Consequently, we conclude whether a corporation is subject to venue in a given county in this State under the phrase in W.Va.Code, 56-1-1(b), "wherein it does business" depends upon the sufficiency of the corporation's minimum contacts in such county that demonstrate it is doing business, as that concept is used in W.Va.Code, 31-1-15. To the extent that Brent implies a more restrictive venue standard, it is overruled.

In the present case, the focus of the circuit court's concern was whether the business activity of Westinghouse in Kanawha County related directly to the transformer that caused the injury. This test was too narrow. The circuit court should have determined whether Westinghouse had sufficient minimum contacts in Kanawha County demonstrating it was doing *423 business in such county as that concept is used in W.Va.Code, 31-1-15. Because of the lack of factual development on this issue, we are unable to decide if Westinghouse had sufficient minimum contacts in Kanawha County.

We, therefore, reverse the judgment of the Circuit Court of Kanawha County and remand the case for further proceedings consistent with this opinion.

Reversed and Remanded.

BROTHERTON, Justice, dissenting:

One of the purposes of the venue rules was to prevent forum shopping. See, e.g., Rodriguez v. Grand Trunk Western R.R. Co., 120 Mich.App. 599, 328 N.W.2d 89 (1982). If we allowed plaintiffs to sue in any court in the State, courts giving larger verdicts would be overrun with plaintiffs. This unequal load would be unfair both to the courts and to corporate defendants. I believe the majority, by construing the venue statute to coincide with the constitutional limits for in personam jurisdiction, has given plaintiffs suing corporations carte blanche to forum shop.

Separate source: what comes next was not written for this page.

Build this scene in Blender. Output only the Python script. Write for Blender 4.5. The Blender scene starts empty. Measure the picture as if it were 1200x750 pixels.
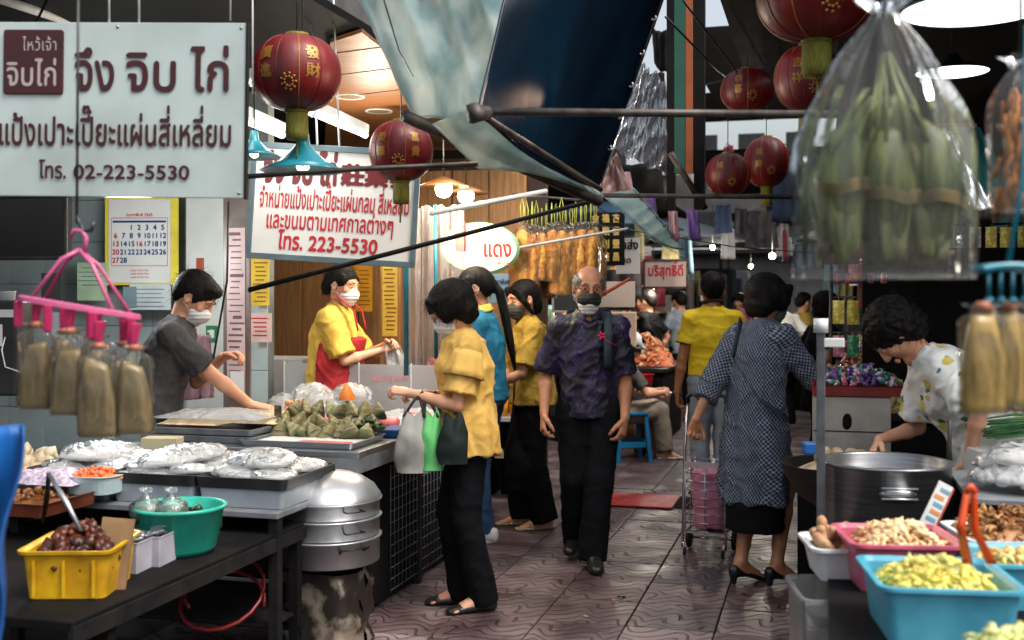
import bpy, bmesh, math, random
import numpy as np
from mathutils import Vector, Matrix, Euler
SC = bpy.context.scene
COL = SC.collection
random.seed(7)
RNG = np.random.RandomState(11)

# ------------------------------------------------------------------ camera, sky, sun, exposure
EYE = 1.49
F = 1300.0           # focal length in photo pixels (photo 1200 wide)
cam_d = bpy.data.cameras.new('camera')
cam_d.sensor_width = 36.0
cam_d.lens = 36.0 * F / 1200.0
cam_d.shift_y = -25.0 / 1200.0
cam_d.clip_start = 0.1
cam_d.clip_end = 3000
cam_d.dof.use_dof = True
cam_d.dof.focus_distance = 5.6
cam_d.dof.aperture_fstop = 2.8
cam = bpy.data.objects.new('camera', cam_d)
COL.objects.link(cam)
cam.location = (0, 0, EYE)
cam.rotation_euler = (math.radians(90), 0, 0)
SC.camera = cam

SUN_EL, SUN_AZ = 56.0, 128.0     # azimuth clockwise from +Y, so behind and to the right of the camera
world = bpy.data.worlds.new('World')
SC.world = world
world.use_nodes = True
wn = world.node_tree
wn.nodes.clear()
wo = wn.nodes.new('ShaderNodeOutputWorld')
wb = wn.nodes.new('ShaderNodeBackground')
ws = wn.nodes.new('ShaderNodeTexSky')
ws.sky_type = 'NISHITA'
ws.sun_disc = False
ws.sun_elevation = math.radians(SUN_EL)
ws.sun_rotation = math.radians(SUN_AZ)
ws.air_density = 1.3
ws.dust_density = 6.0
ws.ozone_density = 1.0
wb.inputs['Strength'].default_value = 0.15
wh = wn.nodes.new('ShaderNodeHueSaturation'); wh.inputs['Saturation'].default_value = .5; wh.inputs['Value'].default_value = 1.15    # thin overcast
wn.links.new(ws.outputs[0], wh.inputs['Color'])
wn.links.new(wh.outputs[0], wb.inputs[0])
wn.links.new(wb.outputs[0], wo.inputs[0])

sd = bpy.data.lights.new('sun', 'SUN')
sd.energy = 1.5
sd.angle = math.radians(22)
sd.color = (1.0, 0.96, 0.9)
sun = bpy.data.objects.new('sun', sd)
COL.objects.link(sun)
_az, _el = math.radians(SUN_AZ), math.radians(SUN_EL)
sdir = Vector((math.sin(_az) * math.cos(_el), math.cos(_az) * math.cos(_el), math.sin(_el)))
sun.rotation_euler = sdir.to_track_quat('Z', 'Y').to_euler()
sun.location = sdir * 30

SC.view_settings.view_transform = 'Standard'
SC.view_settings.look = 'None'
SC.view_settings.exposure = 0.55
SC.view_settings.gamma = 1.0
SC.render.engine = 'CYCLES'
SC.cycles.max_bounces = 7
SC.cycles.diffuse_bounces = 3
SC.cycles.glossy_bounces = 3
SC.cycles.transmission_bounces = 5
SC.cycles.transparent_max_bounces = 14
SC.cycles.caustics_reflective = False
SC.cycles.caustics_refractive = False
SC.cycles.sample_clamp_indirect = 6
SC.cycles.use_denoising = True

# ------------------------------------------------------------------ frames
ANG = math.atan2(362.0, F)                 # the street runs 15.6 degrees to the right of the view
CU, SU = math.cos(ANG), math.sin(ANG)
ROT = -ANG
def Q(t, s, z=0.0):                        # t across the street (right +), s along it
    return Vector((t * CU + s * SU, -t * SU + s * CU, z))
def TS(p):
    return (p[0] * CU - p[1] * SU, p[0] * SU + p[1] * CU)
def R(px, py, d=None, z=None, t=None, s=None):
    rx, rz = (px - 600) / F, (350 - py) / F
    if d is None:
        if z is not None: d = (z - EYE) / rz
        elif t is not None: d = t / (rx * CU - SU)
        else: d = s / (rx * SU + CU)
    return Vector((rx * d, d, EYE + rz * d))

# ------------------------------------------------------------------ object helpers
def link(o, parent=None):
    COL.objects.link(o)
    if parent is not None: o.parent = parent
    return o
def tag(o, label=None, cat=None, group=None, kind=None):
    if label: o['label'] = label
    if cat: o['category'] = cat
    if group: o['group'] = group
    if kind: o['kind'] = kind
    return o
def thing(name, label, cat, loc=(0, 0, 0), rz=0.0, group=None):
    o = bpy.data.objects.new(name, None)
    o.empty_display_size = 0.1
    link(o)
    o.location = loc
    o.rotation_euler = (0, 0, rz)
    return tag(o, label, cat, group)
def copy_tree(o, parent=None):
    c = o.copy()
    COL.objects.link(c)
    c.parent = parent
    for ch in list(o.children): copy_tree(ch, c)
    return c
def dup(o, loc, rz=None, label=None, scale=None, group=None, rot=None):
    c = copy_tree(o)
    c.location = loc
    if rot is not None: c.rotation_euler = rot
    elif rz is not None: c.rotation_euler = (0, 0, rz)
    if label: c['label'] = label
    if scale: c.scale = (scale,) * 3 if not hasattr(scale, '__len__') else scale
    if group: c['group'] = group
    return c

def mesh_np(name, V, Fq):
    me = bpy.data.meshes.new(name)
    V = np.asarray(V, np.float32)
    Fq = np.asarray(Fq, np.int32)
    k = Fq.shape[1]
    me.vertices.add(len(V)); me.vertices.foreach_set('co', V.ravel())
    me.loops.add(Fq.size); me.loops.foreach_set('vertex_index', Fq.ravel())
    me.polygons.add(len(Fq))
    me.polygons.foreach_set('loop_start', np.arange(0, Fq.size, k, dtype=np.int32))
    me.polygons.foreach_set('use_smooth', np.ones(len(Fq), bool))
    me.update(calc_edges=True)
    me.validate()
    return me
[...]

The majority in this case has tied venue to the very broad jurisdictional test enunciated in World-wide Volkswagen Corp. v. Woodson, 444 U.S. 286, 100 S. Ct. 559, 62 L. Ed. 2d 490 (1980). The World-wide Volkswagen test is "that the defendant's conduct and connection with the forum State are such that he should reasonably anticipate being haled into court there." 444 U.S. at 297, 100 S.Ct. at 567. This would be a workable rule for venue if it were read in light of a particular injury, i.e., to require the defendant's contacts with the forum county to be such that he should reasonably anticipate being called into court in a particular county in connection with a particular product or injury. Without a connection to the injury, the venue rules are almost meaningless in the context of a tort suit against a large out-of-state corporation. An electric company, such as Westinghouse, may well conduct business activities in every county in the State. A plaintiff injured by a Westinghouse transformer could conceivably, under the rule in this case, sue in any court in the State. In my opinion, this result gives plaintiffs too much freedom to shop for a favorable forum.

I would retain the rule announced in Brent v. Board of Trustees, 163 W.Va. 390, 256 S.E.2d 432 (1979), and I therefore note my dissent.

I am authorized to state that Justice NEELY joins me in this dissent.

NOTES

[1] Suit was originally instituted in the Circuit Court of Roane County against several defendants including Monongahela Power Company, but not Westinghouse. This suit was dismissed without prejudice and this second action was brought in Kanawha County.

[2] The single Syllabus of Brent states:

"If a corporation has made a contract to be performed in whole or in part, by any party thereto, in a county; or, has manufactured, sold, offered for sale or supplied any product in a defective condition and such product has caused injury to any person or property within that county, it is doing business there and the county's courts have venue to try suits against it which arise from or grow out of such contract, tort or manufacture, sale, offer for sale or supply of such defective product."

[3] The particular language of W.Va.Code, 31-1-15, is:

"Any foreign corporation which shall conduct affairs or do or transact business in this State without having been authorized so to do pursuant to the provisions of this article shall be conclusively presumed to have appointed the secretary of state as its attorney-in-fact with authority to accept service of notice and process on behalf of such corporation...."

[4] In note 5 of City of Fairmont, ___ W.Va. at ___, 280 S.E.2d at 715, we made this comment with regard to Brent: "In Brent v. Board of Trustees, Etc., [163 W.Va. 390], 256 S.E.2d 432 (1979), we applied the jurisdictional due process `doing business' test to our venue statute, W.Va. Code, 56-1-1(b), to determine whether a corporation was doing business in a particular county."

[5] Syllabus Point 1 of Hodge states: "The standard of jurisdictional due process is that a foreign corporation must have such minimum contacts with the state of the forum that the maintenance of an action in the forum does not offend traditional notions of fair play and substantial justice."

[6] The applicable portion of W.Va.Code, 31-1-15, is:

"[A] foreign corporation not authorized to conduct affairs or do or transact business in this State pursuant to the provisions of this article shall nevertheless be deemed to be conducting affairs or doing or transacting business herein (a) if such corporation makes a contract to be performed, in whole or in part, by any party thereto, in this State, (b) if such corporation commits a tort in whole or in part in this State, or (c) if such corporation manufactures, sells, offers for sale or supplies any product in a defective condition and such product causes injury to any person or property within this State notwithstanding the fact that such corporation had no agents, servants or employees or contacts within this State at the time of said injury."